Other Literary Forms

(Critical Edition of Dramatic Literature)

Despite an early interest in the drama revealed in an essay on Antonin Artaud and Bertolt Brecht, which he wrote while a student at the Musik Akademie in Vienna, and his experimentation with one-act plays before 1960, Thomas Bernhard achieved initial literary recognition for his poetry and prose. Only since the publication and premiere of A Party for Boris in 1970 did Bernhard occupy an important niche in contemporary German drama. His emergence as a playwright did not signify a radical digression from earlier philosophical or thematic concerns; in his plays, as well as in his later prose, Bernhard continued to pursue his obsession with life’s theatricality and absurdity.

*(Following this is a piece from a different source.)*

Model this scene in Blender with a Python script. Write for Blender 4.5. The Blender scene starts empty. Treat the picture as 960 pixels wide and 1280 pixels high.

In addition to contributions of poems to anthologies and journals, Bernhard published four volumes of poetry. After the completion of the libretto Die Rosen der Einöde (1959; the roses of the desert), he embarked on a career as a writer of both long and short fiction. His Wittgensteins Neffe: Eine Freundschaft (1983; Wittgenstein’s Nephew, 1986), a violent memoir consisting of one unrelenting paragraph that covers 164 pages, attests his continuing preoccupation with Ludwig Wittgenstein, given fullest expression in the novel Korrectur (1975; Correction, 1979) but apparent throughout Bernhard’s uvre. In addition, Bernhard published various autobiographical works as well as programmatic essays and speeches.